● **Given request**
Identify the lines that contain the string "part" and copy all of them.

● **Data provided**
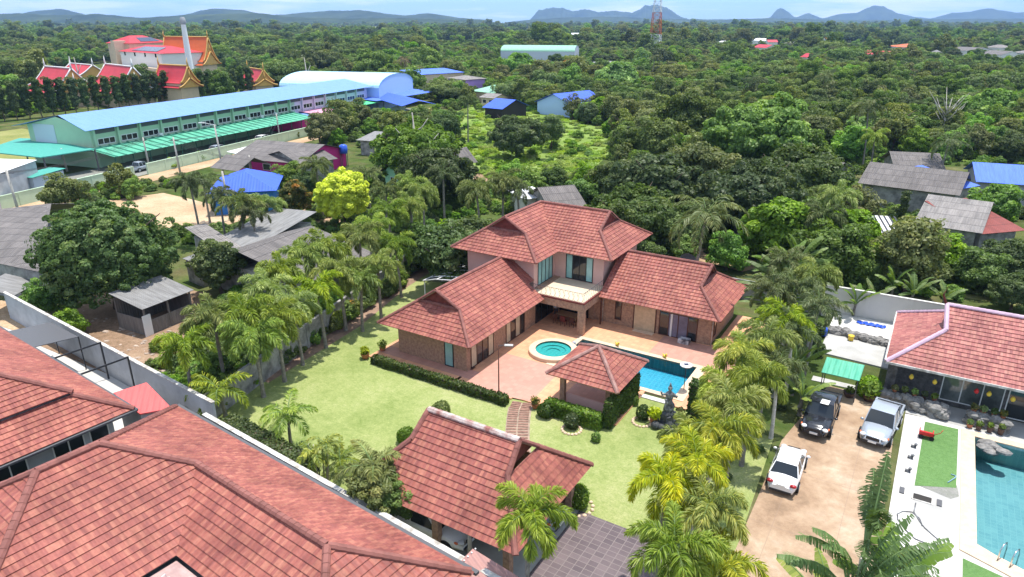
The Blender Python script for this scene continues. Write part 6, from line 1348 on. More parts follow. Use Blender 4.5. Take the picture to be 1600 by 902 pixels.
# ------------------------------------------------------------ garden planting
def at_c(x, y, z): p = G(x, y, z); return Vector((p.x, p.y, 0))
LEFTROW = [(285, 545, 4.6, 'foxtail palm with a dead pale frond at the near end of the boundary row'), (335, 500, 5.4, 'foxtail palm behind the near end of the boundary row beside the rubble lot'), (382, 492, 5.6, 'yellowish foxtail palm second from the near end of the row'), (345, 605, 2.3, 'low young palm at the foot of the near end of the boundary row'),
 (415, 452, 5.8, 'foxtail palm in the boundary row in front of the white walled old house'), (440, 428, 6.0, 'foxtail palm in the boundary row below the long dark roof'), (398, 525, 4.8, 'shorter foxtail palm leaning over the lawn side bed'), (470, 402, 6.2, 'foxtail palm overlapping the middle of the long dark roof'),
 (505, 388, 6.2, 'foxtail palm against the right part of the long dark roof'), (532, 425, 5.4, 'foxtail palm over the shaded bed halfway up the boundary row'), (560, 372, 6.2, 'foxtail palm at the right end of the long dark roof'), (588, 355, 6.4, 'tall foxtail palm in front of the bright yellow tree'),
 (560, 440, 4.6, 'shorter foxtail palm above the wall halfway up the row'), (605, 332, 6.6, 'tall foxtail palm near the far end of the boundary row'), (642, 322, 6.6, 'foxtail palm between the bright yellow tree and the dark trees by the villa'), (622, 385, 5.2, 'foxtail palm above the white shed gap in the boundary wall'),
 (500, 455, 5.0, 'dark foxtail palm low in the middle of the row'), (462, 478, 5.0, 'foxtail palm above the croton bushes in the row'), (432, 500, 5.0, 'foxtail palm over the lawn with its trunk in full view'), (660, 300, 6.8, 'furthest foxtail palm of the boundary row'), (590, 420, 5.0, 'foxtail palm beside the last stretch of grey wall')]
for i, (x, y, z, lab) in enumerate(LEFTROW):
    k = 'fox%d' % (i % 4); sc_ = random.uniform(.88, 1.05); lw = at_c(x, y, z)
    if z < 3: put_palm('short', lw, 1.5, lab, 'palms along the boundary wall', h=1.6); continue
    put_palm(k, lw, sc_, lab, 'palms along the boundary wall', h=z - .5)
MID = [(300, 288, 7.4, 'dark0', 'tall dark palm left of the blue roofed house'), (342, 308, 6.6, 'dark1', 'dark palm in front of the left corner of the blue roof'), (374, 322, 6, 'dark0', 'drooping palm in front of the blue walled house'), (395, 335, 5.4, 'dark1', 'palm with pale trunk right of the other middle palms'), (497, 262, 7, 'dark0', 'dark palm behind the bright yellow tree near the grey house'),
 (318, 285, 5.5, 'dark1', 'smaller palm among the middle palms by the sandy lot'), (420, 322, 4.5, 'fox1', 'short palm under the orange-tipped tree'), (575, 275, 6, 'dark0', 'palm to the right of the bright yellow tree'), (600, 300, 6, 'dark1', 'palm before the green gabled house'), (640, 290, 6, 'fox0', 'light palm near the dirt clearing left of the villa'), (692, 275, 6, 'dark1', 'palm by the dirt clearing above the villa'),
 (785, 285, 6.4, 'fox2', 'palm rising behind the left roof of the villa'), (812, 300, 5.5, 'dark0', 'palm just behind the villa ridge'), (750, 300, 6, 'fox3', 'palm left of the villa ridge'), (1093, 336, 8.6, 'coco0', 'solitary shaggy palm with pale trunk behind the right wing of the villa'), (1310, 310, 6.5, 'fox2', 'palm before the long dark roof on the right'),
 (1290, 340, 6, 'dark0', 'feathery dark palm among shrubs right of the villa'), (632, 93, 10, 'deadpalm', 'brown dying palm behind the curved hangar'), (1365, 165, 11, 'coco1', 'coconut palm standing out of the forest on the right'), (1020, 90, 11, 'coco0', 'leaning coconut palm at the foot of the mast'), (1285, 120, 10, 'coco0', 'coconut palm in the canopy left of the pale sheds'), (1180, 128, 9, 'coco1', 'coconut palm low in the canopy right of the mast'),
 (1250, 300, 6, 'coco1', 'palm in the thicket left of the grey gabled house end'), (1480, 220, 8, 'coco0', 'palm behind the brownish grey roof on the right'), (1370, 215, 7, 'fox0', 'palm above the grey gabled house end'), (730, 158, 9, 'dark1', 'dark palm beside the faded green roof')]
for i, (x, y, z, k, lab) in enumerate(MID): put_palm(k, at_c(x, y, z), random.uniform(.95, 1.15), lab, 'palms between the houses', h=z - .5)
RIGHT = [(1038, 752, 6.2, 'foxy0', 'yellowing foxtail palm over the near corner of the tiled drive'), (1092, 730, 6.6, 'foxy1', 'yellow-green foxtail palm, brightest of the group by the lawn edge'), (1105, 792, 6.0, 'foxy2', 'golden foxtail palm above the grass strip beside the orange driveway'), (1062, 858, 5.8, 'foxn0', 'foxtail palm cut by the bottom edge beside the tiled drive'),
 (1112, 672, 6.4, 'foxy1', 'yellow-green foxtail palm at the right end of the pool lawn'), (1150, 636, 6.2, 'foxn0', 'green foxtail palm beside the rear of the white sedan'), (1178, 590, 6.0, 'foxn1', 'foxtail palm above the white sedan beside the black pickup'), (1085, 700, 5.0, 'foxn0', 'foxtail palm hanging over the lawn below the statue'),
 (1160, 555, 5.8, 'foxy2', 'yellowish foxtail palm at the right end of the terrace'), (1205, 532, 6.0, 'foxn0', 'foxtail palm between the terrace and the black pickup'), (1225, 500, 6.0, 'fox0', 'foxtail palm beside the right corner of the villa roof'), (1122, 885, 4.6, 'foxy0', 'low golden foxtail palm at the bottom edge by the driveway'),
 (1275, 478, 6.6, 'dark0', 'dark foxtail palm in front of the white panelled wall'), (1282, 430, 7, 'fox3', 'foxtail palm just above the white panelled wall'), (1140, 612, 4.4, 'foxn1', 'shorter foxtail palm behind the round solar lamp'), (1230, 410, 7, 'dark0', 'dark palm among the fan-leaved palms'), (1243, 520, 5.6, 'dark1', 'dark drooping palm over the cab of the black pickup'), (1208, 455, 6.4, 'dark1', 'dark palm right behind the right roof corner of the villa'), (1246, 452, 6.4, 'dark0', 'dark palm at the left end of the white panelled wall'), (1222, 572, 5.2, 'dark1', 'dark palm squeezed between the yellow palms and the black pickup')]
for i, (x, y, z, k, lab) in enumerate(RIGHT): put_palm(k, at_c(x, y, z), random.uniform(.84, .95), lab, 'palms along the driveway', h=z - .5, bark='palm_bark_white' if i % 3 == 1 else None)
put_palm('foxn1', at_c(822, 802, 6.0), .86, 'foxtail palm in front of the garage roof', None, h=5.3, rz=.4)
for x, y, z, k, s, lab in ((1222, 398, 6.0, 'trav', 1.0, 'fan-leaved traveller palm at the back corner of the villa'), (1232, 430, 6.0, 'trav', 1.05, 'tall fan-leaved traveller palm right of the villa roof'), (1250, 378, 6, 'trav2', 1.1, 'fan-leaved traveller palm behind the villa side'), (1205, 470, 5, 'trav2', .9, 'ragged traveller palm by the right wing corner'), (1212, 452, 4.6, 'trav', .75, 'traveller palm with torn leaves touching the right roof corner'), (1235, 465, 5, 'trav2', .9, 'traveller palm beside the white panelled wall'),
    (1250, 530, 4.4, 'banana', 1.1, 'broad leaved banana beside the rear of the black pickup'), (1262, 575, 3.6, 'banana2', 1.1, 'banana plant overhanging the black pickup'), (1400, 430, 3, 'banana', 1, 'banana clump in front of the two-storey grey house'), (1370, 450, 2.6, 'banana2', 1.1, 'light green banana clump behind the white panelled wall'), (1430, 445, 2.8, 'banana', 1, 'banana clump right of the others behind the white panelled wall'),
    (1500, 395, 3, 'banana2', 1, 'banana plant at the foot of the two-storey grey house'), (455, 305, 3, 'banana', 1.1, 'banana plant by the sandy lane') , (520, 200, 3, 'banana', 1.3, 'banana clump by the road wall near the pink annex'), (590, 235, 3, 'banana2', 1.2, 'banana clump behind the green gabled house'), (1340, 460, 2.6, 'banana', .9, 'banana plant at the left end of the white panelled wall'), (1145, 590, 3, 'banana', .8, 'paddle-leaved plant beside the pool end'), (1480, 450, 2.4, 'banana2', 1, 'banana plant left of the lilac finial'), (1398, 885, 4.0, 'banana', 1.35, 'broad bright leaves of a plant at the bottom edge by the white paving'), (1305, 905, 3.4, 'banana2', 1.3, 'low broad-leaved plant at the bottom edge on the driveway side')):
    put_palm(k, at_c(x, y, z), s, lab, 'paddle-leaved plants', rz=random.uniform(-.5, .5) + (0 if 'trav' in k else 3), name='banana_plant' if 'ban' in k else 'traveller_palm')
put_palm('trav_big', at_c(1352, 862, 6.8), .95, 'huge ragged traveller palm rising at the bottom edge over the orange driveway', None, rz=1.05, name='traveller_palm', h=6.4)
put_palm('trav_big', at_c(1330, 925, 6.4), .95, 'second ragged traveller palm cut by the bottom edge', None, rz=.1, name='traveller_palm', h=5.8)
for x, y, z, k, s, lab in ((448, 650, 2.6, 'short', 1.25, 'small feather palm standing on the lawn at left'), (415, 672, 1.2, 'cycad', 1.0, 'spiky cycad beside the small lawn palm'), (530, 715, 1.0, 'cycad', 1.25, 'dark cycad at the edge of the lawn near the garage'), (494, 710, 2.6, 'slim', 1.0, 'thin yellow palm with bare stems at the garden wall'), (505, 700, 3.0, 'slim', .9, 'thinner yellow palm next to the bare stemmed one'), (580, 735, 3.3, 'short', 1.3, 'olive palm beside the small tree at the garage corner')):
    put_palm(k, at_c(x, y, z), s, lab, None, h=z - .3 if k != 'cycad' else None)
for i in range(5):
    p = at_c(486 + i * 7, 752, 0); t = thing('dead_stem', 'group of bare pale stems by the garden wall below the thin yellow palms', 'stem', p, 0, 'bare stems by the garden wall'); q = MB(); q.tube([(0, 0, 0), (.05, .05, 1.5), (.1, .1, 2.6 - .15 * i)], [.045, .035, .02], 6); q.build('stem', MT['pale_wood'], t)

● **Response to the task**
The Blender Python script for this scene continues. Write part 6, from line 1348 on. More parts follow. Use Blender 4.5. Take the picture to be 1600 by 902 pixels.
 (505, 388, 6.2, 'foxtail palm against the right part of the long dark roof'), (532, 425, 5.4, 'foxtail palm over the shaded bed halfway up the boundary row'), (560, 372, 6.2, 'foxtail palm at the right end of the long dark roof'), (588, 355, 6.4, 'tall foxtail palm in front of the bright yellow tree'),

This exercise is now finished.